◆ **Task statement**
Write the data out again, character for character, with no images.

◆ **Recorded data**

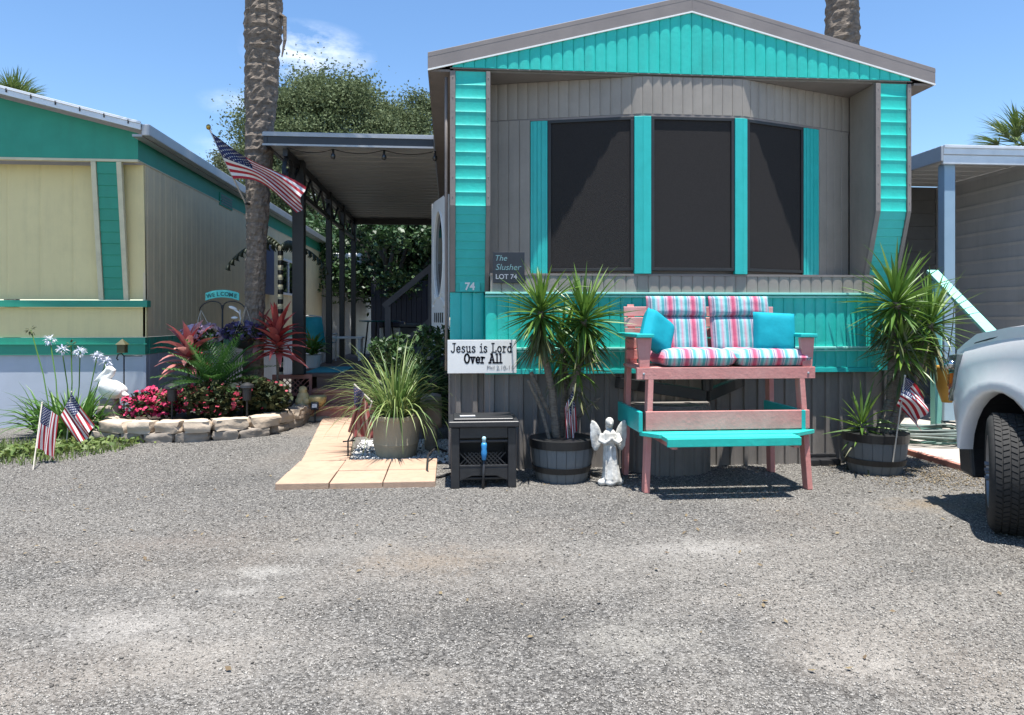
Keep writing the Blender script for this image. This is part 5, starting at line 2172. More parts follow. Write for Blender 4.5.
# ------------------------------------------------------------------ pelican statue on stones
pb = P(110, 425, 8.6)
stn = thing('rock_pedestal', 'pile of rounded stones under the pelican', 'rock pile', (pb.x, pb.y, 0))
for (ox, oy, oz, s) in ((0, .04, .12, .26), (-.09, -.06, .13, .15), (.08, -.07, .15, .2), (-.05, -.1, .04, .16), (.07, -.1, .03, .2), (0, 0, .28, .2), (-.02, .03, .36, .18)):
    m = MB()
    rock(m, (pb.x + ox, pb.y + oy, oz), (s, s, s * .85), rnd.uniform(0, 3), rnd, rough=.09, n=4)
    m.build('stone', STONEGR if oz > .2 else STONE, stn, smooth=True)
pz = Vector((pb.x, pb.y, .42))
mb = MB()
mb.ell(pz + Vector((.02, 0, .13)), (.16, .105, .115), Matrix.Rotation(R(18), 3, 'Y'))
mb.ell(pz + Vector((.14, 0, .07)), (.09, .05, .035), Matrix.Rotation(R(20), 3, 'Y'))
mb.tube([pz + Vector((-.07, 0, .18)), pz + Vector((-.045, 0, .25)), pz + Vector((.02, 0, .31)), pz + Vector((.04, 0, .35)), pz + Vector((0, 0, .375))], [.06, .042, .034, .034, .036], 10)
mb.ell(pz + Vector((-.005, 0, .37)), (.05, .04, .04))
mb.tube([pz + Vector((-.02, 0, .36)), pz + Vector((-.11, 0, .28)), pz + Vector((-.185, 0, .22))], [.034, .026, .008], 10)
mb.tube([pz + Vector((-.03, 0, .33)), pz + Vector((-.1, 0, .255)), pz + Vector((-.16, 0, .225))], [.02, .03, .008], 10)
for s in (-1, 1):
    mb.ell(pz + Vector((.04, s * .085, .14)), (.14, .03, .075), Matrix.Rotation(R(22), 3, 'Y'))
mb.tube([pz + Vector((.0, .03, .06)), pz + Vector((.0, .03, -.02))], .025, 8)
mb.tube([pz + Vector((.0, -.03, .06)), pz + Vector((.0, -.03, -.02))], .025, 8)
tag(mb.build('pelican_statue', PELW, None, remesh=.011, smooth=True), 'white cement pelican statue with long bill tucked down on stones', 'statue')

# shepherd crook beside it
b = P(124, 420, 8.75)
mb = MB()
tp = P(124, 356, 8.75)
mb.tube([(b.x, b.y, 0), tp, tp + RT * -.03 + Vector((0, 0, .03)), tp + RT * -.07 + Vector((0, 0, .02)), tp + RT * -.09 - Vector((0, 0, .03)), tp + RT * -.07 - Vector((0, 0, .05))], .008, 6)
mb.tube([tp, tp + RT * .22], .006, 6)
tag(mb.build('garden_hook', BLACK, None, smooth=True), 'thin black crook stake standing behind the pelican', 'garden hook')

mb = MB()
c = tp + Vector((0, 0, .0)) + RT * -.02
mb.box(c + Vector((0, 0, .09)), (.09, .09, .10))
mb.lathe([(.085, .14), (.0, .21)], 4, c, rot=rotZ(R(45)))
tag(mb.build('garden_lantern', mat('dark_olive_metal', (.05, .055, .02), (.09, .08, .03), rough=.6), None), 'small dark square lantern on top of the crook stake', 'lantern')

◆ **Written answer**
Keep writing the Blender script for this image. This is part 5, starting at line 2172. More parts follow. Write for Blender 4.5.
# ------------------------------------------------------------------ pelican statue on stones
pb = P(110, 425, 8.6)
stn = thing('rock_pedestal', 'pile of rounded stones under the pelican', 'rock pile', (pb.x, pb.y, 0))
for (ox, oy, oz, s) in ((0, .04, .12, .26), (-.09, -.06, .13, .15), (.08, -.07, .15, .2), (-.05, -.1, .04, .16), (.07, -.1, .03, .2), (0, 0, .28, .2), (-.02, .03, .36, .18)):
    m = MB()
    rock(m, (pb.x + ox, pb.y + oy, oz), (s, s, s * .85), rnd.uniform(0, 3), rnd, rough=.09, n=4)
    m.build('stone', STONEGR if oz > .2 else STONE, stn, smooth=True)
pz = Vector((pb.x, pb.y, .42))
mb = MB()
mb.ell(pz + Vector((.02, 0, .13)), (.16, .105, .115), Matrix.Rotation(R(18), 3, 'Y'))
mb.ell(pz + Vector((.14, 0, .07)), (.09, .05, .035), Matrix.Rotation(R(20), 3, 'Y'))
mb.tube([pz + Vector((-.07, 0, .18)), pz + Vector((-.045, 0, .25)), pz + Vector((.02, 0, .31)), pz + Vector((.04, 0, .35)), pz + Vector((0, 0, .375))], [.06, .042, .034, .034, .036], 10)
mb.ell(pz + Vector((-.005, 0, .37)), (.05, .04, .04))
mb.tube([pz + Vector((-.02, 0, .36)), pz + Vector((-.11, 0, .28)), pz + Vector((-.185, 0, .22))], [.034, .026, .008], 10)
mb.tube([pz + Vector((-.03, 0, .33)), pz + Vector((-.1, 0, .255)), pz + Vector((-.16, 0, .225))], [.02, .03, .008], 10)
for s in (-1, 1):
    mb.ell(pz + Vector((.04, s * .085, .14)), (.14, .03, .075), Matrix.Rotation(R(22), 3, 'Y'))
mb.tube([pz + Vector((.0, .03, .06)), pz + Vector((.0, .03, -.02))], .025, 8)
mb.tube([pz + Vector((.0, -.03, .06)), pz + Vector((.0, -.03, -.02))], .025, 8)
tag(mb.build('pelican_statue', PELW, None, remesh=.011, smooth=True), 'white cement pelican statue with long bill tucked down on stones', 'statue')

# shepherd crook beside it
b = P(124, 420, 8.75)
mb = MB()
tp = P(124, 356, 8.75)
mb.tube([(b.x, b.y, 0), tp, tp + RT * -.03 + Vector((0, 0, .03)), tp + RT * -.07 + Vector((0, 0, .02)), tp + RT * -.09 - Vector((0, 0, .03)), tp + RT * -.07 - Vector((0, 0, .05))], .008, 6)
mb.tube([tp, tp + RT * .22], .006, 6)
tag(mb.build('garden_hook', BLACK, None, smooth=True), 'thin black crook stake standing behind the pelican', 'garden hook')

mb = MB()
c = tp + Vector((0, 0, .0)) + RT * -.02
mb.box(c + Vector((0, 0, .09)), (.09, .09, .10))
mb.lathe([(.085, .14), (.0, .21)], 4, c, rot=rotZ(R(45)))
tag(mb.build('garden_lantern', mat('dark_olive_metal', (.05, .055, .02), (.09, .08, .03), rough=.6), None), 'small dark square lantern on top of the crook stake', 'lantern')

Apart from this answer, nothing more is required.